В феврале 2008 г. в Берлине вышла новая, основанная на ранее неизвестных документах монография “Поджог Рейхстага. Карьера одного преступления”. Ее автор немецкий историк Свен Феликс Келлерхоф в интервью газете “Время новостей” обнародовал интересные детали: “Председательствующим судьей на процессе в Лейпциге был Вильгельм Бюнгер, бывший член праволиберальной Народной партии. Он лично не приветствовал власть нацистов, но и не слишком ей сопротивлялся. Еще накануне суда он заявлял, что будет вести “серьезный процесс” — так, как он это делал всегда. И это ему удалось. Геббельс, Геринг и другие руководители нацистской партии были возмущены поведением Бюнгера в суде и пытались оказать на него давление. В дни процесса в официальном органе НСДАП, газете “Фелькишер беобахтер”, появлялись комментарии с критикой Бюнгера. Но тот не обращал на них никакого внимания. <…> Оправдательный приговор по делу коммунистов является историческим фактом. Здесь важно иметь в виду, что захват власти Гитлером — это процесс, который начался 30 января, но вовсе не завершился 2 марта 1933 года. Окончательно нацистское государство было выстроено лишь к июлю 1934 года.
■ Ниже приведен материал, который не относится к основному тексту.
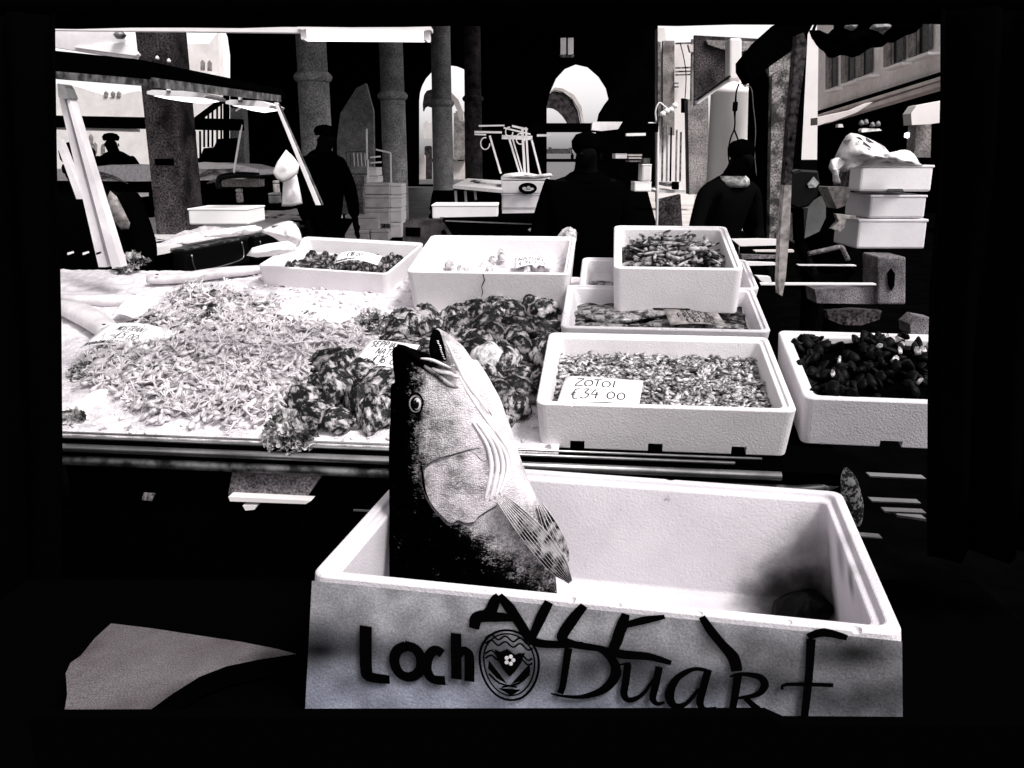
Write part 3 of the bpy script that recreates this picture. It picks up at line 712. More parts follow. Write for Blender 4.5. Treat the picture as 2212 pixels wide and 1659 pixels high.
leafy(B(195, 805, .02), Vector((0, -.3, 1)), .05, 'shaded weed below the 5.00 card', 50)
# ======================================================= BIG FISH CRATE
RZ = 1.0
FLp, FRp, BRp, BLp = [PZ(*p, RZ) for p in ((670, 1240), (1955, 1370), (1800, 1060), (900, 993))]
Xf = (FRp-FLp); wf = Xf.length; Xf.normalize(); df = .5; hf = .24
Zf = Vector((0, 0, 1)); Yf = Zf.cross(Xf)
of = FLp-Zf*hf
crate_o, ff_, af = crate(of, Xf, Yf, wf, df, hf, 'large white foam fish crate with Loch Duart lettering in the foreground', m='foam_fish', t=.032, notches=(), lip=.010, taper=1.07, ytaper=.003, chips=9, name='fish_crate',
    damage=[(wf-.004, .33, hf-.02, .018), (wf-.002, .27, hf-.05, .014), (wf*.62, df, hf, .01), (wf*.47, .004, hf, .007)])
# front panel over the crate front, its shade painted into the colour
mb = MB(); n1, n2 = 120, 36; vs = []; fs = []
for j in range(n2+1):
    for i in range(n1+1):
        z = (hf-.010)*j/n2; e_ = -.0289*(1-z/hf)+.004; x = e_+(wf-2*e_)*i/n1; vs.append(ff_(x, -.0015-.001*abs(nz((x*9, z*9, 1)))+.003*(1-z/hf), z))
for j in range(n2):
    for i in range(n1): fs.append((j*(n1+1)+i, j*(n1+1)+i+1, (j+1)*(n1+1)+i+1, (j+1)*(n1+1)+i))
mb.add(vs, fs)
pm = mat('shaded_front_panel', (.10, .098, .105), .9, c2=(.27, .267, .285), nscale=4, lo=.3, hi=.75, grain=.25, gs=350, bump=.2, bscale=200, spec=.08)
nt = pm.node_tree; N = nt.nodes; K = nt.links; bs = N['Principled BSDF']
src = bs.inputs['Base Color'].links[0].from_socket
at = N.new('ShaderNodeAttribute'); at.attribute_name = 'panel_shade'; mxx = N.new('ShaderNodeMix'); mxx.data_type = 'RGBA'; mxx.blend_type = 'MULTIPLY'; mxx.inputs[0].default_value = 1
K.new(src, mxx.inputs[6]); K.new(at.outputs['Color'], mxx.inputs[7]); K.new(mxx.outputs[2], bs.inputs['Base Color'])
pan = mb.build('front_panel', pm, None, True, raw=True)
ca = pan.data.color_attributes.new('panel_shade', 'FLOAT_COLOR', 'POINT')  # vertex colours holding the painted shade of the crate front
for i, v in enumerate(pan.data.vertices):
    u, w_ = project(v.co)
    fx = (u-670)/1290.0; yy = (w_-(1240+.1*(u-670)))/300.0
    k = 1.0
    k = 1.6-1.25*math.exp(-((yy-.47+.05*math.sin(u*.02))/.17)**2)*(1.0 if fx > .45 else .9)
    k += 1.3*max(0, yy-.65)*(1.3 if fx > .1 else .9)
    k *= 1-.95*math.exp(-((u-1850)/120.0)**2-((w_-1412)/44.0)**2)
    k *= 1-.97*math.exp(-((u-690)/85.0)**2-((w_-1405)/34.0)**2)*1
    k *= 1-.5*math.exp(-((u-1620)/120.0)**2-((w_-1390)/40.0)**2)
    k *= 1+.5*nz((u*.02, w_*.02, 5))
    if yy > .8 and fx > .7: k = max(k, 1.6)
    k = max(.02, k); bl = max(0, min(1, (yy-.3)*2))*(1 if fx < .75 else .4)
    ca.data[i].color = (k*(1-.10*bl), k*(1-.05*bl), k*(1+.12*bl), 1)
bpy.context.view_layer.update(); inv = crate_o.matrix_world.inverted()
q1 = inv @ PZ(1745, 1225, .785); q2 = inv @ PZ(1768, 1150, .86)
blotched(M_['foam_fish'], [((.77, .47, .03), .155, .015), ((.79, .47, .14), .10, .5), ((.72, .42, .02), .12, .3), ((.05, .25, .2), .08, .75), ((.79, .30, .2), .06, .5), ((.79, .2, .21), .04, .3)])  # corner shade painted into the foam colour, plus small blotches near the rim
def adopt(o, par): o.parent = par; o.matrix_parent_inverse = (Matrix.Translation(-par.location) if par.type == 'EMPTY' and par.parent is None else par.matrix_world.inverted())
bpy.context.view_layer.update(); adopt(pan, crate_o)
nf = -Yf
def FP(u, v, off=.0045): return PPL(u, v, ff_(0, 0, 0)+nf*off, nf)
def fstroke(mb, pts, w, sm=5, lift=.0):
    P = [FP(*p) for p in pts]; 
    if sm and len(P) > 2: 
        k0 = len(P); P = smoothpts(P, sm)
        if isinstance(w, list): w = [w[min(len(w)-1, int(i/sm))]*(1-(i/sm) % 1)+w[min(len(w)-1, int(i/sm)+1)]*((i/sm) % 1) for i in range(len(P))]
    px = 1/1850*1.1*(1.55 if mb.big == 2 else 1.35 if mb.big else 1.35)
    ws = [a*px for a in w] if isinstance(w, list) else w*px
    ribbon(mb, P, ws, nf, lift=lift+random.uniform(0, .0004))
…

К тому времени к режиму были “подключены” политическим давлением сверху и добровольно многие миллионы немцев. Германия после прихода Гитлера к власти пережила феномен самоподчинения народа, добровольного присоединения к нацистскому режиму. Режим добровольно приняли миллионы людей. Кто-то на самом деле верил в нацистскую идеологию, кто-то рассчитывал сделать карьеру с помощью партбилета и значка на лацкане пиджака. С руководящих постов вытесняли и нередко отправляли в концлагеря левых либералов, среди которых было немало евреев. Карьера или даже перспективы карьеры, обещанные нацистами, привели многих немцев к поддержке НСДАП. Но именно благодаря тому, что процесс установления полновесной нацистской диктатуры затянулся на несколько месяцев, стал возможным такой исход судебного процесса над Димитровым и его единомышленниками. Он завершился 23 декабря 1933 года вынесением оправдательного приговора. “Это невероятно! — возмущался Геббельс в своем дневнике. — Следует позаботиться о создании судов, которые принимали бы решения в духе партии”. Так вскоре и произошло — нацисты учредили верный властям Народный трибунал. Позже его возглавил известный своей жестокостью и участием в массовых казнях Роланд Фрайслер”.
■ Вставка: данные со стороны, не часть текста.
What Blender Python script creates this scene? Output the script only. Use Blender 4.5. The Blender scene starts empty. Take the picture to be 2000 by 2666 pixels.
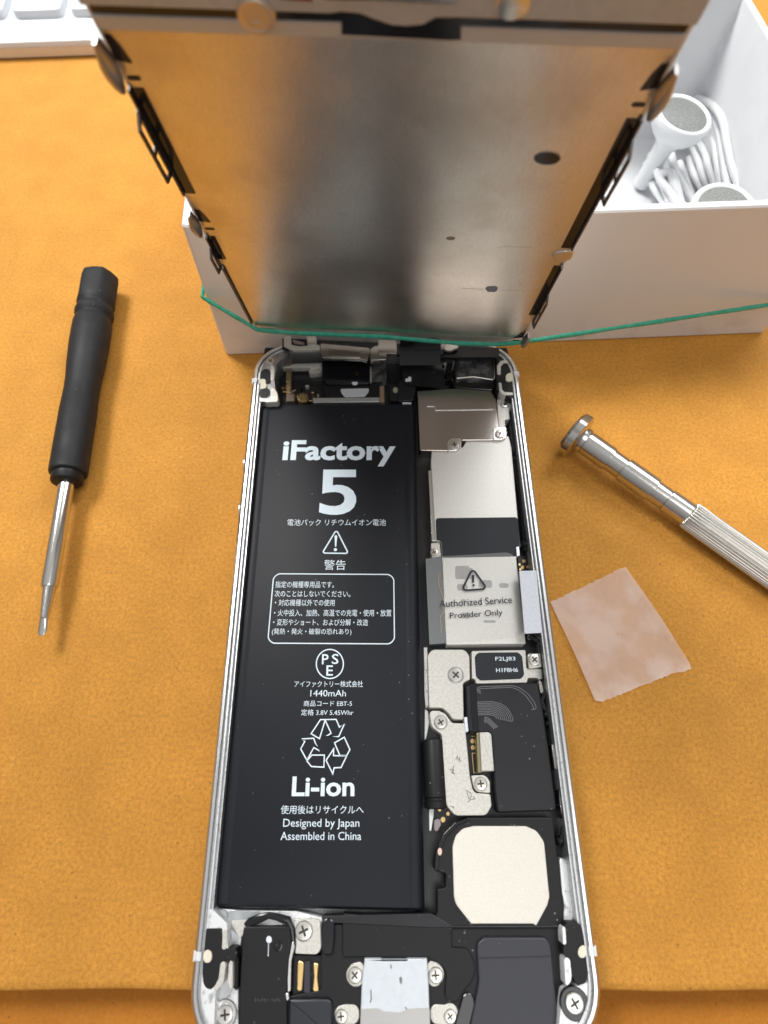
import bpy, math, random
import numpy as np
from mathutils import Matrix, Vector

random.seed(7)
SC = bpy.context.scene
S = 0.1                       # every length below is in millimetres; 1 Blender unit = 1 cm
SC.unit_settings.system = 'METRIC'
SC.unit_settings.scale_length = 0.01

# ------------------------------------------------------------------ camera
F_PX = 1566.16                # focal length in pixels of the 2000 x 2666 photograph
CAM = np.array([-2.152, -31.396, 113.929])


def cam_axes(pitch, roll, yaw):
    cp, sp = math.cos(pitch), math.sin(pitch)
    fwd, right, up = np.array([0, cp, -sp]), np.array([1., 0, 0]), np.array([0, sp, cp])
    cr, sr = math.cos(roll), math.sin(roll)
    r2, u2 = cr * right + sr * up, -sr * right + cr * up
    c, s = math.cos(yaw), math.sin(yaw)
    Z = np.array([[c, -s, 0], [s, c, 0], [0, 0, 1.]])
    return Z @ r2, Z @ u2, Z @ fwd


RT, UP, FW = cam_axes(math.radians(64.61), math.radians(0.871), math.radians(-1.45))
cam_data = bpy.data.cameras.new('camera')
cam_data.sensor_fit = 'HORIZONTAL'
cam_data.sensor_width = 36.0
cam_data.lens = F_PX / 2000 * 36
cam_data.clip_start = 0.05
cam_data.clip_end = 500
cam_data.dof.use_dof = True
cam_data.dof.focus_distance = 11.0
cam_data.dof.aperture_fstop = 0.30
cam = bpy.data.objects.new('camera', cam_data)
SC.collection.objects.link(cam)
m = Matrix.Identity(4)
for i in range(3):
    m[i][0], m[i][1], m[i][2], m[i][3] = RT[i], UP[i], -FW[i], CAM[i] * S
cam.matrix_world = m
SC.camera = cam

# ------------------------------------------------------------------ room light
SC.view_settings.view_transform = 'Standard'
SC.view_settings.look = 'None'
SC.view_settings.gamma = 1.0
SC.view_settings.exposure = 0.36
SC.view_settings.use_curve_mapping = False

world = bpy.data.worlds.new('World')
SC.world = world
world.use_nodes = True
wn, wl = world.node_tree.nodes, world.node_tree.links
wn.clear()
w_out = wn.new('ShaderNodeOutputWorld')
w_bg = wn.new('ShaderNodeBackground')
w_tc = wn.new('ShaderNodeTexCoord')
w_sep = wn.new('ShaderNodeSeparateXYZ')
w_ramp = wn.new('ShaderNodeValToRGB')
w_map = wn.new('ShaderNodeMapRange')
w_map.inputs[1].default_value = -1
w_map.inputs[2].default_value = 1
wl.new(w_tc.outputs['Generated'], w_sep.inputs[0])
wl.new(w_sep.outputs['Z'], w_map.inputs[0])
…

И еще об одном важном событии, которое происходило в те же февральские дни 1933 г. Главный пропагандист нацистов Йозеф Геббельс разработал меры по борьбе против “негерманского духа”. Роль основной движущей силы кампании отводилась студенчеству. Члены Гитлерюгенда и Национал-социалистического студенческого союза потребовали от студентов очистить от “вредных книг” сначала домашние библиотеки, а затем и публичные.
Кульминацией чистки стало 10 мая 1933 г. — тогда в Берлине и других немецких городах были сожжены тысячи неугодных нацистскому режиму книг. На фоне огромного костра из книг, зажженного на площади Оперы, выступал Геббельс: “Дух германского народа выразит себя с новой силой. Эти костры не только освещают конец старой эпохи, они озаряют и новую эпоху”. Огню были преданы произведения ста сорока девяти писателей и ученых. Среди них — труды Альберта Эйнштейна, Карла Маркса, сочинения Томаса и Генриха Маннов, Стефана Цвейга, Зигмунда Фрейда, Льва Толстого, Эмиля Золя и многих других.
Сегодня на той же площади находится один из самых необычных памятников Германии. Под толстым квадратом стекла, вмонтированным в мостовую у Берлинского университета имени Гумбольдта, — глубокий вертикальный туннель, по периметру которого видны пустые книжные полки. Рядом со стеклянной плитой — маленькая табличка с цитатой из “расово неполноценного” Гейне, чьи книги также были сожжены: “Это лишь начало: там, где жгут книги, будут жечь и людей”.